Write the data out again in full, with no departure from the original.

## RECORD LIST:
******

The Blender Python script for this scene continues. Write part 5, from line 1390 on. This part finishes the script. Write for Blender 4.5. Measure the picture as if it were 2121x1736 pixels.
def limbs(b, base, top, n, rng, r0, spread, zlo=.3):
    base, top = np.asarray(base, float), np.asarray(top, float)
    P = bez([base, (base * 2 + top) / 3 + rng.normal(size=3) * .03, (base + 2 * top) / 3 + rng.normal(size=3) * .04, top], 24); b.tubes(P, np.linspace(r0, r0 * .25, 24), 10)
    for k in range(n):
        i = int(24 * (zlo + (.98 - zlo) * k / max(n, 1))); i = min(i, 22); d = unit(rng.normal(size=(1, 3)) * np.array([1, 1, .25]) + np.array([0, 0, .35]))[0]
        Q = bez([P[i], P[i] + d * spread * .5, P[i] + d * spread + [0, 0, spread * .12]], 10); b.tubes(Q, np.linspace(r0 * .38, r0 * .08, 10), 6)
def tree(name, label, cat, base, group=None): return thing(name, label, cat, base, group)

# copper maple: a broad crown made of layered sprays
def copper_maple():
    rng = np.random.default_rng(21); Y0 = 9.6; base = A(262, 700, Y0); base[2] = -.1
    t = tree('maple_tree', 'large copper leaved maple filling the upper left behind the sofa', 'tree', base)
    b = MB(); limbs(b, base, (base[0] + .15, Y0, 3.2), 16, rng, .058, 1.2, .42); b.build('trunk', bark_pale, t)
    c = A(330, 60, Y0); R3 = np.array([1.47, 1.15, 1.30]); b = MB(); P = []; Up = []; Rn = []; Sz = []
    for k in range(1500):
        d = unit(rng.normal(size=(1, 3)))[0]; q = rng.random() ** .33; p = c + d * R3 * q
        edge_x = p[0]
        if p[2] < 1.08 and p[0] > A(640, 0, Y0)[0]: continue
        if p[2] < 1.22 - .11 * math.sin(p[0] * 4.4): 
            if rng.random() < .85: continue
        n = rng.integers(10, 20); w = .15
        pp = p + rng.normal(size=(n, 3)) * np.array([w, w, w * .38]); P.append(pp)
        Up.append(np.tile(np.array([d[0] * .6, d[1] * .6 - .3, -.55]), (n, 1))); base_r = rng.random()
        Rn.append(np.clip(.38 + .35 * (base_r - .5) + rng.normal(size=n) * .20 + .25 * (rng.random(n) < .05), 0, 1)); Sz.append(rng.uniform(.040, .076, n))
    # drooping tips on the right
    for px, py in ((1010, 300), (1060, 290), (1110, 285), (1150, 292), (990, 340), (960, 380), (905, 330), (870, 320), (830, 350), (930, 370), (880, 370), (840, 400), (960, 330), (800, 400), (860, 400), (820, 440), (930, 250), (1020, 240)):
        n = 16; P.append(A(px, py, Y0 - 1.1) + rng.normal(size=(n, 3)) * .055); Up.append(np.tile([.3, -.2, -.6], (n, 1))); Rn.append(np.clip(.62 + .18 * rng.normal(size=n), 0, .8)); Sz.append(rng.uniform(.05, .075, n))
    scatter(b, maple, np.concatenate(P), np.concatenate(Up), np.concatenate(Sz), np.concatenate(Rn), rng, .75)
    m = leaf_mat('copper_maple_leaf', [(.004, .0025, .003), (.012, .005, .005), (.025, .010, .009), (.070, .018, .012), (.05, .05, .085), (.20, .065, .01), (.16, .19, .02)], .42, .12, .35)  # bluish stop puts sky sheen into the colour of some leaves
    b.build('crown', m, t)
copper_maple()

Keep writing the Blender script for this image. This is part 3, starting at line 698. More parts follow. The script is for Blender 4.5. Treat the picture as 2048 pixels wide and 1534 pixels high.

******

## EXERCISE ANSWER:
The Blender Python script for this scene continues. Write part 5, from line 1390 on. This part finishes the script. Write for Blender 4.5. Measure the picture as if it were 2121x1736 pixels.
def limbs(b, base, top, n, rng, r0, spread, zlo=.3):
    base, top = np.asarray(base, float), np.asarray(top, float)
    P = bez([base, (base * 2 + top) / 3 + rng.normal(size=3) * .03, (base + 2 * top) / 3 + rng.normal(size=3) * .04, top], 24); b.tubes(P, np.linspace(r0, r0 * .25, 24), 10)
    for k in range(n):
        i = int(24 * (zlo + (.98 - zlo) * k / max(n, 1))); i = min(i, 22); d = unit(rng.normal(size=(1, 3)) * np.array([1, 1, .25]) + np.array([0, 0, .35]))[0]
        Q = bez([P[i], P[i] + d * spread * .5, P[i] + d * spread + [0, 0, spread * .12]], 10); b.tubes(Q, np.linspace(r0 * .38, r0 * .08, 10), 6)
def tree(name, label, cat, base, group=None): return thing(name, label, cat, base, group)

# copper maple: a broad crown made of layered sprays
def copper_maple():
    rng = np.random.default_rng(21); Y0 = 9.6; base = A(262, 700, Y0); base[2] = -.1
    t = tree('maple_tree', 'large copper leaved maple filling the upper left behind the sofa', 'tree', base)
    b = MB(); limbs(b, base, (base[0] + .15, Y0, 3.2), 16, rng, .058, 1.2, .42); b.build('trunk', bark_pale, t)
    c = A(330, 60, Y0); R3 = np.array([1.47, 1.15, 1.30]); b = MB(); P = []; Up = []; Rn = []; Sz = []
    for k in range(1500):
        d = unit(rng.normal(size=(1, 3)))[0]; q = rng.random() ** .33; p = c + d * R3 * q
        edge_x = p[0]
        if p[2] < 1.08 and p[0] > A(640, 0, Y0)[0]: continue
        if p[2] < 1.22 - .11 * math.sin(p[0] * 4.4): 
            if rng.random() < .85: continue
        n = rng.integers(10, 20); w = .15
        pp = p + rng.normal(size=(n, 3)) * np.array([w, w, w * .38]); P.append(pp)
        Up.append(np.tile(np.array([d[0] * .6, d[1] * .6 - .3, -.55]), (n, 1))); base_r = rng.random()
        Rn.append(np.clip(.38 + .35 * (base_r - .5) + rng.normal(size=n) * .20 + .25 * (rng.random(n) < .05), 0, 1)); Sz.append(rng.uniform(.040, .076, n))
    # drooping tips on the right
    for px, py in ((1010, 300), (1060, 290), (1110, 285), (1150, 292), (990, 340), (960, 380), (905, 330), (870, 320), (830, 350), (930, 370), (880, 370), (840, 400), (960, 330), (800, 400), (860, 400), (820, 440), (930, 250), (1020, 240)):
        n = 16; P.append(A(px, py, Y0 - 1.1) + rng.normal(size=(n, 3)) * .055); Up.append(np.tile([.3, -.2, -.6], (n, 1))); Rn.append(np.clip(.62 + .18 * rng.normal(size=n), 0, .8)); Sz.append(rng.uniform(.05, .075, n))
    scatter(b, maple, np.concatenate(P), np.concatenate(Up), np.concatenate(Sz), np.concatenate(Rn), rng, .75)
    m = leaf_mat('copper_maple_leaf', [(.004, .0025, .003), (.012, .005, .005), (.025, .010, .009), (.070, .018, .012), (.05, .05, .085), (.20, .065, .01), (.16, .19, .02)], .42, .12, .35)  # bluish stop puts sky sheen into the colour of some leaves
    b.build('crown', m, t)
copper_maple()

Keep writing the Blender script for this image. This is part 3, starting at line 698. More parts follow. The script is for Blender 4.5. Treat the picture as 2048 pixels wide and 1534 pixels high.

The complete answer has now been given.